What you should do
Determine how many lines carry the word "extends". Output that number only.

Data extract
○ ○ ○ ○

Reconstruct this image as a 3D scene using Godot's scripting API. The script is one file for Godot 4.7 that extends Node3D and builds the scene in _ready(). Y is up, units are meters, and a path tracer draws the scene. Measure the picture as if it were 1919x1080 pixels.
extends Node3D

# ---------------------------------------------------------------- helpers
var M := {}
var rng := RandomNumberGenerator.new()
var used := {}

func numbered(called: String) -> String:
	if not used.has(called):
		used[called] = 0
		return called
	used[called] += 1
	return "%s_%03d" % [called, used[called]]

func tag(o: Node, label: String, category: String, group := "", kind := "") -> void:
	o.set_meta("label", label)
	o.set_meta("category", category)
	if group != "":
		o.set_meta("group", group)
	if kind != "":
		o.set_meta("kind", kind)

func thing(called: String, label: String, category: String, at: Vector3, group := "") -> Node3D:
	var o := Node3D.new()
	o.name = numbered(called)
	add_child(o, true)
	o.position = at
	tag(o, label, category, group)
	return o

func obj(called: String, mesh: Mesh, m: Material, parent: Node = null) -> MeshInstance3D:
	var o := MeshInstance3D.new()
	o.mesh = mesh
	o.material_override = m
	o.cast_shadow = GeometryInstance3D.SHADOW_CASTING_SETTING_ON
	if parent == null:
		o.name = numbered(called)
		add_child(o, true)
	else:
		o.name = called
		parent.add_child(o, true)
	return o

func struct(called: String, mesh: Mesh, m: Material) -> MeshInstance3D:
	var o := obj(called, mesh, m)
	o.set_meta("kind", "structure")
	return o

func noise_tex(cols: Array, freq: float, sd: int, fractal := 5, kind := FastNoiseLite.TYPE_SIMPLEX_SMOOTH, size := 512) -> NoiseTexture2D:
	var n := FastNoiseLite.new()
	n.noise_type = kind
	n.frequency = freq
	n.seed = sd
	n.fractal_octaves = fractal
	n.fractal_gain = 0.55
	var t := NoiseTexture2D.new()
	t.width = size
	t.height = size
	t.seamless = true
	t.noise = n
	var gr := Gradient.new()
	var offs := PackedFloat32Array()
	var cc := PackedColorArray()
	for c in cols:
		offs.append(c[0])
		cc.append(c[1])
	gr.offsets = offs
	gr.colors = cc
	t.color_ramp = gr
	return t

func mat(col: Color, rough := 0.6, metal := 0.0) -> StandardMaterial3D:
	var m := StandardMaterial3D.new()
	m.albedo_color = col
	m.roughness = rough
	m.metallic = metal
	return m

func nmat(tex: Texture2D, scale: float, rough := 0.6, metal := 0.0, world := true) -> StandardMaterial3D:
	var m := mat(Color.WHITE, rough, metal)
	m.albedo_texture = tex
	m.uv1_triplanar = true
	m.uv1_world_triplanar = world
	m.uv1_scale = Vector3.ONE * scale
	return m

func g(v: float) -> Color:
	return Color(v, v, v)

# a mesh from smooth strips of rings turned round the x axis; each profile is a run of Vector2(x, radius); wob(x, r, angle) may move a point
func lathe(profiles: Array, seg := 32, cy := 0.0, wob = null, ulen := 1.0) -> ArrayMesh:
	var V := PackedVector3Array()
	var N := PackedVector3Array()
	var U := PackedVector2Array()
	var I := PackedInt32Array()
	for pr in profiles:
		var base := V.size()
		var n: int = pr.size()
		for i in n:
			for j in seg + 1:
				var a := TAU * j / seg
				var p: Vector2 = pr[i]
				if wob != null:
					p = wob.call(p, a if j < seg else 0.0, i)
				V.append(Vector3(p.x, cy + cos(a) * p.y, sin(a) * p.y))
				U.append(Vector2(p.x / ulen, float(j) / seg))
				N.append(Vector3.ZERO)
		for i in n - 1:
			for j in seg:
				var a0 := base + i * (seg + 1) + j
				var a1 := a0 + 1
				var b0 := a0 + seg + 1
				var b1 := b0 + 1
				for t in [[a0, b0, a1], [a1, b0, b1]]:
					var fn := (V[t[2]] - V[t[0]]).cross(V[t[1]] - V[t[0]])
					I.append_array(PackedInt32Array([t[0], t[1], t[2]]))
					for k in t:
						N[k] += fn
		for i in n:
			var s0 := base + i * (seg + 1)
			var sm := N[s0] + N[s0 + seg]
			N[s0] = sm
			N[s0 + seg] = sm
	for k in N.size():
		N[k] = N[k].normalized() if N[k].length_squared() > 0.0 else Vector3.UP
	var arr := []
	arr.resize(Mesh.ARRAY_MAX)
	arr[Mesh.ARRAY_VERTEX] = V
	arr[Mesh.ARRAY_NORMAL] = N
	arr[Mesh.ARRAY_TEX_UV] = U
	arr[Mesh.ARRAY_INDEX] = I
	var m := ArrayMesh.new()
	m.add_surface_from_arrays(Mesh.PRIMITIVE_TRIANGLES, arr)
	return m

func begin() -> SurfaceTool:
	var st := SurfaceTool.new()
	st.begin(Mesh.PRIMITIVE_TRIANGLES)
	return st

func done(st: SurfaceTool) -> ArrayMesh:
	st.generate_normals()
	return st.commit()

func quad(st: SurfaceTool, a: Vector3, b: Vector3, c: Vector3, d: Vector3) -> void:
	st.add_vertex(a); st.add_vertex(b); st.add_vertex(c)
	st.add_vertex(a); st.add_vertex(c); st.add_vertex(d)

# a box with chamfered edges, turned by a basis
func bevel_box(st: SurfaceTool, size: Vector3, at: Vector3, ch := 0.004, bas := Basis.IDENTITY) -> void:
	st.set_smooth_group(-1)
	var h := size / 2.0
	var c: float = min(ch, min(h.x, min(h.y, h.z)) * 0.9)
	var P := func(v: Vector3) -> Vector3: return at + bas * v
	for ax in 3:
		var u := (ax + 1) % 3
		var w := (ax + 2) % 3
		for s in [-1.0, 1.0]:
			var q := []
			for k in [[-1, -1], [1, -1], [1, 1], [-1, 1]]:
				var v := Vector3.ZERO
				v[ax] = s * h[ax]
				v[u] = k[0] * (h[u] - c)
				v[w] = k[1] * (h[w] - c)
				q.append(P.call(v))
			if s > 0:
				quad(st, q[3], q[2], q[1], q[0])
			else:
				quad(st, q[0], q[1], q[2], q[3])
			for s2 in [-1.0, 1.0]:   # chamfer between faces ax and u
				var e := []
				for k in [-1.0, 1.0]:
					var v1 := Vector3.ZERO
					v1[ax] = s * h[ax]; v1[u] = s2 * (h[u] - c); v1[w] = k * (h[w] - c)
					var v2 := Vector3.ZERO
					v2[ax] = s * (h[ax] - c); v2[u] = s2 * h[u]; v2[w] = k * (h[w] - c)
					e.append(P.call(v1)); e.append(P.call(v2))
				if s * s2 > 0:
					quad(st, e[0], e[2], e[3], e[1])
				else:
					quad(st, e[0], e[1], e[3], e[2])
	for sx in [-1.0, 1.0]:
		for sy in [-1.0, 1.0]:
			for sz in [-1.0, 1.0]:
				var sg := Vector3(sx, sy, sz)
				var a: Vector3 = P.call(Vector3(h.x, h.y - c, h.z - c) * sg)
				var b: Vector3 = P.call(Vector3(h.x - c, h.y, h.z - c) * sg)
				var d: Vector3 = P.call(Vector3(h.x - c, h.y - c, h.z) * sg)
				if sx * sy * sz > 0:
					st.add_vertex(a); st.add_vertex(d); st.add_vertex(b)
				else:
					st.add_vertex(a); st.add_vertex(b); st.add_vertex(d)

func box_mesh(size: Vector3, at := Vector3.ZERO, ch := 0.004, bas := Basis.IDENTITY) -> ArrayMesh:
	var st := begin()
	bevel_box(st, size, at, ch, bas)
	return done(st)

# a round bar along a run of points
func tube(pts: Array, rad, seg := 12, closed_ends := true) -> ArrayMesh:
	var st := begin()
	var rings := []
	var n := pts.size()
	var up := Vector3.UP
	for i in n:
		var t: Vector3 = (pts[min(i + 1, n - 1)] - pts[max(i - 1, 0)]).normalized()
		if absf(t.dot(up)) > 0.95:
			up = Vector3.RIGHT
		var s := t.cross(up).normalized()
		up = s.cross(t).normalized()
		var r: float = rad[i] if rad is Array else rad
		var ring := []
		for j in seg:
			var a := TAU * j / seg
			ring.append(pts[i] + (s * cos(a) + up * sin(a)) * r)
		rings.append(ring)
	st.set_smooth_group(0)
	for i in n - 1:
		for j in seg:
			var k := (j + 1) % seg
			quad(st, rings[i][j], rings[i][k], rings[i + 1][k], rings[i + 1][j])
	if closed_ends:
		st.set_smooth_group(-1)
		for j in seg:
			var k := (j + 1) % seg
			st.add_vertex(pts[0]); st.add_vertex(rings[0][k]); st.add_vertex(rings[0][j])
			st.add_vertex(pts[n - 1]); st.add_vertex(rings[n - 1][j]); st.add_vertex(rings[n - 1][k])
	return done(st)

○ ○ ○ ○

Answer
2